Но дело не в этом. Я не согласна с названием вашей статьи „Полчаса перед сном“ (читала в „Литературной газете“). Это, конечно, мое сугубо личное несогласие. Я бы ее назвала „Две трети суток“, потому что две трети суток думаю с благодарностью о человеке, который создал меня, сотворил, вдохнул интерес к жизни, веру в себя, воспитал чувство человеческого достоинства. Я думаю об этом человеке, о моей учительнице Пелагее Георгиевне Федорович, беспрерывно, но ведь согласитесь — это недеятельная память, а я хочу деятельной памяти, деятельного добра. Ежедневно решаю: сегодня неожиданно, даже не позвонив по телефону, поеду к ней — и боюсь. Боюсь, что ее восьмидесятилетнее сердце не выдержит этого потрясения, и — скрывать нечего — боюсь, что она с ее бескомпромиссностью, суровостью, с ее странной человечностью, которая иногда напоминала мне горошину под двадцатью перинами (помните волшебную историю Андерсена!), выгонит меня. Раньше я не всегда могла ощутить эту горошину, а сегодня я и под тысячью перин почувствую ее…

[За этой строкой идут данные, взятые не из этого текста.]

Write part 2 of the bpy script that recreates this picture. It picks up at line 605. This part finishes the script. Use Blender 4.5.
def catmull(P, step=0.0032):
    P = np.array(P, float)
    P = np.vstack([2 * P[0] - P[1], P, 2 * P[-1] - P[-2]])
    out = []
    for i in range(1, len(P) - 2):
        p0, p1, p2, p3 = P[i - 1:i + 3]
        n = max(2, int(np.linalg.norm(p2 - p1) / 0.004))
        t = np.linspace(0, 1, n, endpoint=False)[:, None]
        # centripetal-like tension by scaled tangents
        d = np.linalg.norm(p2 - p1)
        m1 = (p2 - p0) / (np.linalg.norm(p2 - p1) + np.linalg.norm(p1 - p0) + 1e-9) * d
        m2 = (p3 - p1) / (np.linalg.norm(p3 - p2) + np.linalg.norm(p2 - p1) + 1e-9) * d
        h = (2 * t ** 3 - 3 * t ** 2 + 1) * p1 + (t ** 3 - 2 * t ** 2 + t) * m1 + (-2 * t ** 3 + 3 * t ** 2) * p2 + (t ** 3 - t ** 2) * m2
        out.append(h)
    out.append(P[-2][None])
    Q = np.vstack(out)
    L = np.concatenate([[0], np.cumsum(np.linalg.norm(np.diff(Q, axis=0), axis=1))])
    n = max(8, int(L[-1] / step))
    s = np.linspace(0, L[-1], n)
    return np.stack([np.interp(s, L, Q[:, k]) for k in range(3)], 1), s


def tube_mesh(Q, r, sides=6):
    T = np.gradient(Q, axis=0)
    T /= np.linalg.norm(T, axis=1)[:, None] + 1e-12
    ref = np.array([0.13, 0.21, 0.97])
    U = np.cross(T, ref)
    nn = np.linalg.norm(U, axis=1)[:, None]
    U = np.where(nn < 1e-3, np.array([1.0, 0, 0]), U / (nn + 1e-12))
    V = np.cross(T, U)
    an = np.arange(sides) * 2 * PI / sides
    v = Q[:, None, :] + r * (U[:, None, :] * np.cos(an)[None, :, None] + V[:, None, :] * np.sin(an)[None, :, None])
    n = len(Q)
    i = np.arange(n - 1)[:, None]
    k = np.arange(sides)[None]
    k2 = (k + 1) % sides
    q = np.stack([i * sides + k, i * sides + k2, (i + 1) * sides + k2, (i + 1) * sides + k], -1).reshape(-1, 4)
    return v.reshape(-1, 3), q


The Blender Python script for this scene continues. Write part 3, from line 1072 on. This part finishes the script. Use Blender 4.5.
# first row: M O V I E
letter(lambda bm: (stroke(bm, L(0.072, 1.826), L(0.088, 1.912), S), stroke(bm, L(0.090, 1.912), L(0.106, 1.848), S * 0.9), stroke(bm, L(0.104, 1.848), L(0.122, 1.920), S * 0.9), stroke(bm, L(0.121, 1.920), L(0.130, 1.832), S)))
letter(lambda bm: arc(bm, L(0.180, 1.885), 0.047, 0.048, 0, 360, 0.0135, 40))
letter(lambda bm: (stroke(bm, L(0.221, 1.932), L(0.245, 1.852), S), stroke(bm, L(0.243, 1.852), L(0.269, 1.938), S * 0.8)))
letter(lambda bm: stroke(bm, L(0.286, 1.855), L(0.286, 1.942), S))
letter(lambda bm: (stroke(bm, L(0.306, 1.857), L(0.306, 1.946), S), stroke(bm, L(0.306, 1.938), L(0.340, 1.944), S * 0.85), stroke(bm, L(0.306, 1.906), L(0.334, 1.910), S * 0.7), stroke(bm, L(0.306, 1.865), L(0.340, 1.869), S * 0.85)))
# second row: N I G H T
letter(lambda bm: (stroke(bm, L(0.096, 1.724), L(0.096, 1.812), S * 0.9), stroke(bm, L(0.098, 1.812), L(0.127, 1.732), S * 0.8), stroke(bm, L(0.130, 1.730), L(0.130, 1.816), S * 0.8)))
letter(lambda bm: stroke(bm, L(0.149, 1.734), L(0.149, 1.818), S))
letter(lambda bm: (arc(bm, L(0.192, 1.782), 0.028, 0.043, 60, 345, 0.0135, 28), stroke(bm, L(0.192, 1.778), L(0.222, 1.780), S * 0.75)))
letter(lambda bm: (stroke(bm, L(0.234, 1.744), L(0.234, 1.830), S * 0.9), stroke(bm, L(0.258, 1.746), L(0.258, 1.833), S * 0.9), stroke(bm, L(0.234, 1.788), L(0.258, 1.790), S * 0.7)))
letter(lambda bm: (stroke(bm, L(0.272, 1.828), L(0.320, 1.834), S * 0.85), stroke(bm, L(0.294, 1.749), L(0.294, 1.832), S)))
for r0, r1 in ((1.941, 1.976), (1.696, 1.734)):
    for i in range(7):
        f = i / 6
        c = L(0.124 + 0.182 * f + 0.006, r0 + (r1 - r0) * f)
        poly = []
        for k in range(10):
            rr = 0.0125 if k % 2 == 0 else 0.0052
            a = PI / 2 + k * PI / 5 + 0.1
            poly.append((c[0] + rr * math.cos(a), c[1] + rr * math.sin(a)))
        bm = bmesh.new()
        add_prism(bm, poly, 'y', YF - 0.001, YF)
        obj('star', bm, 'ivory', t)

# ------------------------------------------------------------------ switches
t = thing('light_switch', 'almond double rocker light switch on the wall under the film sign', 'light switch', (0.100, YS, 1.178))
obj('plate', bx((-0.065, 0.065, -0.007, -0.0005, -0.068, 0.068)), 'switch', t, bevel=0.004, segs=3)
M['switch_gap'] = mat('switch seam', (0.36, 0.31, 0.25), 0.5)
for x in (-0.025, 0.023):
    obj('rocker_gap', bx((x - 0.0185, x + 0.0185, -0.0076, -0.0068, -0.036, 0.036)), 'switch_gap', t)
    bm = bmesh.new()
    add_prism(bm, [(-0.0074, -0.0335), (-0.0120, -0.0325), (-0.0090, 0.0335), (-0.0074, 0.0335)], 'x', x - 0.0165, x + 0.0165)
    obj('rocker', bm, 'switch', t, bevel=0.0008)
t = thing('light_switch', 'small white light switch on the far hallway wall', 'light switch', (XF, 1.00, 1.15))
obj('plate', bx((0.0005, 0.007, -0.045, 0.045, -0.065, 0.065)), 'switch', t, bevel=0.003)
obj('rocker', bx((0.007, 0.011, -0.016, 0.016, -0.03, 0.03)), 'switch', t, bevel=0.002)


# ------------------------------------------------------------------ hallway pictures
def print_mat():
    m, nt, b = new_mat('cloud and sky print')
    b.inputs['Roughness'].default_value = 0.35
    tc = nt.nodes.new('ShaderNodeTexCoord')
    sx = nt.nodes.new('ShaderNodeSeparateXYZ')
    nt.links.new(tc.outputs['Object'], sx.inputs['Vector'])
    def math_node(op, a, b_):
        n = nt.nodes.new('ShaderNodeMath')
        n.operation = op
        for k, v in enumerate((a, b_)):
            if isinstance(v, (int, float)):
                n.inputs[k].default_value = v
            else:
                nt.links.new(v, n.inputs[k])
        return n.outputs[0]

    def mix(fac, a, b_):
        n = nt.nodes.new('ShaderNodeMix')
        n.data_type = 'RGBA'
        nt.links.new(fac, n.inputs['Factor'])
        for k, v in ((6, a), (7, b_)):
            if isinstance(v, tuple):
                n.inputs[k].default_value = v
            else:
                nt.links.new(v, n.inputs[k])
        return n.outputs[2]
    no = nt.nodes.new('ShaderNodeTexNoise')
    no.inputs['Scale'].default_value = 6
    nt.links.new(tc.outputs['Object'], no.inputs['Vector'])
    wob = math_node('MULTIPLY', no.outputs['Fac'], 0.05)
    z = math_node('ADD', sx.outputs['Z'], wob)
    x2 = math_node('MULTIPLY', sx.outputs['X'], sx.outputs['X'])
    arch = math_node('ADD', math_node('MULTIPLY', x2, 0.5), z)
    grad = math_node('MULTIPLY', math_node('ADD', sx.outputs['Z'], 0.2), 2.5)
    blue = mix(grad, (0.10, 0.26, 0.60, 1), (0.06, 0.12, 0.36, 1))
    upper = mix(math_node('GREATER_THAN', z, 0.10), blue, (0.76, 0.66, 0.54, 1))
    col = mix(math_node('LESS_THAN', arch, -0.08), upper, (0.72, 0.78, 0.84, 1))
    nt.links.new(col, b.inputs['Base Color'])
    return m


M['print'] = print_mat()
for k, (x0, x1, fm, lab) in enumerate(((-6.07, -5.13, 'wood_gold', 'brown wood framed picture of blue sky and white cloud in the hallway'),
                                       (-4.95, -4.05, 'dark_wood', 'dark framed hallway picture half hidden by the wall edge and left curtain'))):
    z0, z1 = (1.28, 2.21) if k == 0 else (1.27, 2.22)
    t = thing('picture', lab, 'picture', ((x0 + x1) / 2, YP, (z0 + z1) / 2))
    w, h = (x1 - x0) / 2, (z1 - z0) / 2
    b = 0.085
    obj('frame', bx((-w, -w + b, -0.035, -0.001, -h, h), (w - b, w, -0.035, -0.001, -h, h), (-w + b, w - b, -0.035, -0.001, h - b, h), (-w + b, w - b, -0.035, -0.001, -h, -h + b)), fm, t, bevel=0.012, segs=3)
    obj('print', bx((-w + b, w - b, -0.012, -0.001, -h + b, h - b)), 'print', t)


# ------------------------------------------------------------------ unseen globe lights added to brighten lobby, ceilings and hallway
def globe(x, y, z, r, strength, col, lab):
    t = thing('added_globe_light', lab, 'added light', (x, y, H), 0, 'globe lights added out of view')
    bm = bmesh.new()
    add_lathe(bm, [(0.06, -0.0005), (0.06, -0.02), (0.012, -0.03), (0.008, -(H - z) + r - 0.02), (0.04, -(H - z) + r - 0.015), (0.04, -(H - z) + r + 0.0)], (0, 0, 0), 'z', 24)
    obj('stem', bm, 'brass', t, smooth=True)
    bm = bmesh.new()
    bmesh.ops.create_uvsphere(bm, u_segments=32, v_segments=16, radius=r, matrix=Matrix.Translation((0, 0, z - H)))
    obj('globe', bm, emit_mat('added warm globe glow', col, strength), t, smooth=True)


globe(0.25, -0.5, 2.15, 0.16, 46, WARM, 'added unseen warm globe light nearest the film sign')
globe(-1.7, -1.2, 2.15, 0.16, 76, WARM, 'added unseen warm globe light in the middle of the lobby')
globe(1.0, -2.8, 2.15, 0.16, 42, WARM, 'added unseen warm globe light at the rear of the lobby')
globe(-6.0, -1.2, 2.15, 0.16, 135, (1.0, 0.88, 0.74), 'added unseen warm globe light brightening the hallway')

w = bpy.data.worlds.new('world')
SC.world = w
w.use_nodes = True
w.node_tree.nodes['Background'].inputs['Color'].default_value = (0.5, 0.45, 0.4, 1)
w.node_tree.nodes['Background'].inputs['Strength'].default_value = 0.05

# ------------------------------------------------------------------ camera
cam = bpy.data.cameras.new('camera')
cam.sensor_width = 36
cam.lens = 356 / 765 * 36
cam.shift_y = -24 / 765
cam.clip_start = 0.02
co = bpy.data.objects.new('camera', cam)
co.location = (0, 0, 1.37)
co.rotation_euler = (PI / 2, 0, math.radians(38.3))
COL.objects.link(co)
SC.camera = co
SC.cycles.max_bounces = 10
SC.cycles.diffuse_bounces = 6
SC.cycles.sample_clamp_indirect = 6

…Почему же я думаю о ней сегодня две трети суток? Перенесемся в 1945–1949 годы. В сорок девятом я пошла в первый класс. Бедная, несытая, до странности застенчивая и до смешного деликатная. Отец погиб в 1941-м, запомнила его только по портретам. Мать работала телефонисткой, зарплаты не хватало. Но она делала все, чтобы утолить голод моего тела, а вот голод души оставался неутоленным на долгие-долгие годы, вплоть до того дня, когда в восьмом классе у нас появилась новая учительница литературы Пелагея Георгиевна Федорович.

Жизнь моя изменилась неузнаваемо. Сила обаяния этого человека покоряла меня все больше и больше, я стала ее помощницей в классе, ее опорой и, хотя она искуснейше это скрывала, ее любимицей.

Она ходила с нами в театры, музеи, на выставки, в консерваторию и в самой школе устраивала вечера, посвященные ее и нашим любимым писателям. С вечера, посвященного Пушкину, и началось наше тесное общение. Я на этом вечере читала стихи, а когда мы возвращались из школы, несла тяжелый, пудовый портфель Пелагеи Георгиевны. Она позвала меня к себе в дом выпить чаю.

А потом… Она помогала мне — уже после школы — поступить в университет. Она помогала мне стать человеком…

Почему же наступило это 14 марта 1968 года? Если бы кто-нибудь помог мне это понять! Если бы кто-нибудь помог мне опять стать ей родным человеком, хотя бы для того, чтобы подать стакан воды, когда она больна».

Видимо, для того, чтобы убедить меня в подлинности этой истории и в подлинности ее сегодняшней душевной боли, Елена Константиновна Рощина (ей теперь тридцать восемь лет) «оснастила» письмо рядом документов — страницами из дневников, которые она вела в годы наибольшей близости с Пелагеей Георгиевной.

Передо мной развернулся настоящий роман. В XVIII веке и в начале XIX подобные романы назывались «педагогическими», или «романами воспитания».

«Педагогические романы» в литературе редкость, в повседневности же мы сталкиваемся с ними ежедневно, часто не замечая их и не оценивая по достоинству. «Педагогическим романом» были отношения Елены Рощиной и Пелагеи Георгиевны Федорович.

И как в большинстве романов в нем были тайны. Роман без тайн — не роман!

Меня особенно волновала одна тайна.

Меня волновала тайна их разрыва и тайна той тоски по соединению, которой так искренне дышало письмо Елены Константиновны Рощиной.